É o caso do Centro Nacional de Cultura, que "subscreve na totalidade" a posição da investigadora. Também o Grémio Literário, pela voz do seu presidente, se manifesta "contrário a qualquer atentado ao património da cidade". "Não sendo possível harmonizar necessidades de estacionamento com o perfil daquele largo", sublinha José Macedo e Cunha, "o seu valor histórico e patrimonial prevalece sobre os demais".

"Solidário" com Raquel Henriques da Silva, o olisipógrafo José Luís de Matos enquadra este caso num longo processo de "destruição da memória" de Lisboa: "Trata-se de um projecto que vai descaracterizar por completo uma área nobre da cidade e que nada vai resolver em matéria de estacionamento."

Para lá das implicações no edificado e no perfil do largo, o quadro não será, lembra, menos crítico do ponto de vista do seu potencial arqueológico: "Naquela zona existiu uma capela, que foi [cabeça de] paróquia e certamente que irão encontrar-se vestígios dela e do cemitério em torno. Trata-se de uma zona muito sensível, urbanizada logo a partir do século XVI e que acompanha o crescimento do Bairro Alto e da zona baixa da cidade."

Também o historiador de arte José Meco afirma não compreender o porquê deste projecto nesta localização, "sobretudo quando importa libertar Lisboa do automóvel". "Aquele largo não deve ser tocado - a cidade não pode ser destruída continuamente." Com uma intervenção desse tipo, sublinha, "toda a sua fisionomia e encanto vão perder-se. E, mesmo estando aprovados os projectos, os erros também se podem corrigir, se houver bom senso e decisão".

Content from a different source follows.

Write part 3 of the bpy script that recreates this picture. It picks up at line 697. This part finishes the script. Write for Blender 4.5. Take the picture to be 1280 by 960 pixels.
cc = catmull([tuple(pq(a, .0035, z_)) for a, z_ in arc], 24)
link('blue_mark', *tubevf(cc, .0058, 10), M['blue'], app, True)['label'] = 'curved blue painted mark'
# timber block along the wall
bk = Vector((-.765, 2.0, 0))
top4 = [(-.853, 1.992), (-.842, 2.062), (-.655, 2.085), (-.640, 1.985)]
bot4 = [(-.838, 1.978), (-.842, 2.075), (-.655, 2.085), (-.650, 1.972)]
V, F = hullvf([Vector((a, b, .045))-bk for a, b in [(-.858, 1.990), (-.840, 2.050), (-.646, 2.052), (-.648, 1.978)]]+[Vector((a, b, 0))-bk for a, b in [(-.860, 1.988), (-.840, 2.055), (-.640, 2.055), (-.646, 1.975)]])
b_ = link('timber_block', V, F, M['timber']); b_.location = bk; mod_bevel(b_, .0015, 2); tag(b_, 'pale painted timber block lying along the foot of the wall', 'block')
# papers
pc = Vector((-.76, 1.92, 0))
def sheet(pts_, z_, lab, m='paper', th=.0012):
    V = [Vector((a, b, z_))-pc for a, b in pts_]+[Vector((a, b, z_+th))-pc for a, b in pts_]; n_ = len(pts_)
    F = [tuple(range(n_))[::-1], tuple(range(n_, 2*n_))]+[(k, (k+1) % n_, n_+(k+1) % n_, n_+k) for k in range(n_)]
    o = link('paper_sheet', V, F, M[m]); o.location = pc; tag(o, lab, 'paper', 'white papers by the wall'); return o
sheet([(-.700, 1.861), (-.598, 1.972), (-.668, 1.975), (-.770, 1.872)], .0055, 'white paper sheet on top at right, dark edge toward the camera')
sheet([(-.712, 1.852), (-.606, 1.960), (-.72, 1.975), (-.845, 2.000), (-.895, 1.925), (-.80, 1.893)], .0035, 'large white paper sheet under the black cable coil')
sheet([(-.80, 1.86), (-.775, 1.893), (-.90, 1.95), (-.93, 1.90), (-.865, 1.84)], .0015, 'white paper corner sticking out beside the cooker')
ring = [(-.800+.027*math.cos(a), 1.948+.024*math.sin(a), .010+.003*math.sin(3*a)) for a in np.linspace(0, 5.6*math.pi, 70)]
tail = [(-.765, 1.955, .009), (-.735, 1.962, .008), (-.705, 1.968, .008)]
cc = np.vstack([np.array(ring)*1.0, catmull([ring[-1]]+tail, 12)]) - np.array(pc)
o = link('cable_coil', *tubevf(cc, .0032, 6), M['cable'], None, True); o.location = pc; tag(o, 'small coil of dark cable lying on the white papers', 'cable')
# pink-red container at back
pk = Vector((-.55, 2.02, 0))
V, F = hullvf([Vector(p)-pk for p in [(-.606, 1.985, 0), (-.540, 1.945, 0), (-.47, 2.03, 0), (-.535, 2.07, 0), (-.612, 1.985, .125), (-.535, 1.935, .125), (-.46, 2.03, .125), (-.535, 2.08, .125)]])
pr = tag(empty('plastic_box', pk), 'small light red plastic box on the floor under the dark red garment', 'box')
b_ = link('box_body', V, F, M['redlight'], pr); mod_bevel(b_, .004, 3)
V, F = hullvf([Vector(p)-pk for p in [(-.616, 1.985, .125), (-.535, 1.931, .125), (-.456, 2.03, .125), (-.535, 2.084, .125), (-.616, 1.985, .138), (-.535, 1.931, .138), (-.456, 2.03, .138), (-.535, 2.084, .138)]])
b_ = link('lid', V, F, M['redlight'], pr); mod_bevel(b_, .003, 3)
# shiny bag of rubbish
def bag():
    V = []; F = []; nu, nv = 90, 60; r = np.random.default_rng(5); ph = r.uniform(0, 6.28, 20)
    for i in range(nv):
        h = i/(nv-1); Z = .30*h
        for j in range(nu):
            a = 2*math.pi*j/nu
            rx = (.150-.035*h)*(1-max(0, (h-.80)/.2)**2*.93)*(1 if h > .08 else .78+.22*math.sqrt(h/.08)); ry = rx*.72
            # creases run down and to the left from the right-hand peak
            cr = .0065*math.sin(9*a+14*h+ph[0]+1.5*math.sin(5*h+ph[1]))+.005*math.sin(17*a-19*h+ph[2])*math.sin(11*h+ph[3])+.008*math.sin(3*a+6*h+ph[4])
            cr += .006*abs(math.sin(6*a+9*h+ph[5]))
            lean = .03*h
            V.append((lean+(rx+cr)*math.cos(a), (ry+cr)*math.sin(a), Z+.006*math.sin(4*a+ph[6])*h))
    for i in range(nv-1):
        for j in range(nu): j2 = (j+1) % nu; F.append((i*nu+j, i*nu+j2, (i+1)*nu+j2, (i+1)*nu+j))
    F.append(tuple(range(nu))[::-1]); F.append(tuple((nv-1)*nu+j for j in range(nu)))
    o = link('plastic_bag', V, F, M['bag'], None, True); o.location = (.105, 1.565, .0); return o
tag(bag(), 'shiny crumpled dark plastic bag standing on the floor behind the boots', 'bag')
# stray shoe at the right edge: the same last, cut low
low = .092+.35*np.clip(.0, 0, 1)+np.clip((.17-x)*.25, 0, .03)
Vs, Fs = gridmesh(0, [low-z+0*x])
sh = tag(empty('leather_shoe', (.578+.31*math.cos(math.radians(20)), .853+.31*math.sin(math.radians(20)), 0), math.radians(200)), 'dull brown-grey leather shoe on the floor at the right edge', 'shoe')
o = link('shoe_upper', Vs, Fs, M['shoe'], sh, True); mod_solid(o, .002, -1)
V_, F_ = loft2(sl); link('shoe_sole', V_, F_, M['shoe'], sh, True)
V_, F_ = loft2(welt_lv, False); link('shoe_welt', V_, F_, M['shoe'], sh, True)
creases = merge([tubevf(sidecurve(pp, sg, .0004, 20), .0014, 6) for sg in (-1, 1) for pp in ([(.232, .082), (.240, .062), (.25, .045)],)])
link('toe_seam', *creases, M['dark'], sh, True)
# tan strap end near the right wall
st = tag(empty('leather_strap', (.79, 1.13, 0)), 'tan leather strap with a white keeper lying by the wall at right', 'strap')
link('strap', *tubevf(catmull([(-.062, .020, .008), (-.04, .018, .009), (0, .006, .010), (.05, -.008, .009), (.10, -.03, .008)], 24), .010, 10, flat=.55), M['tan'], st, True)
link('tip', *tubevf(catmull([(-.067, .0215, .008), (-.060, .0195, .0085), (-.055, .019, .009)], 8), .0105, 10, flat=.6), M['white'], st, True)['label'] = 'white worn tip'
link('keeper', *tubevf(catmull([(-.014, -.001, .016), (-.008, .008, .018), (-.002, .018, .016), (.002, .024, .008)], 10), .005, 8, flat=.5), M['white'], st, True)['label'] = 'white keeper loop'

Considerando "inaceitável" que a cidade histórica continue a ser alvo de intervenções lesivas "numa sucessão de factos consumados", José Morais Arnaud, presidente da Associação dos Arqueólogos Portugueses, lembra, por seu turno, estarmos perante um largo que permaneceu imune a intervenções dissonantes, circunstância cada vez mais rara. "Este projecto", refere, "vai ter implicações gravíssimas ao nível do património arquitectónico e do potencial arqueológico do lugar, com impactes enormes quer na fase de obra , quer de exploração. Vai ter necessariamente implicações na estabilidade do edificado e congestionar ainda mais uma via de acesso já hoje estrangulada."

À memória, lembra Morais Arnaud, virá sempre "o gravíssimo atentado cometido na Praça da Figueira", quando da construção do seu parque subterrâneo. Ou casos recentes, "como o da casa de Garrett, que nos mostram que não temos a mínima garantia de que o património da cidade será preservado" num país "onde apenas os direitos adquiridos são intocáveis".

O que se passou na Praça da Figueira em 2000 é, também, para a olisipógrafa Marina Tavares Dias, um marco pelas piores razões: "Para se criar um parque de estacionamento cometeu-se o maior crime de lesa-património dos últimos 50 anos, com a destruição, em total impunidade, de vestígios de quase todas as eras importantes na trajectória da cidade."

Situação que se repetiria a outra escala, lembra, no Martim Moniz e no Camões, no quadro de "uma política que vem destruindo a cidade", face aos "interesses das imobiliárias e do tráfego automóvel". Política que, refere, a transformará, um dia, "numa cidade de sombras".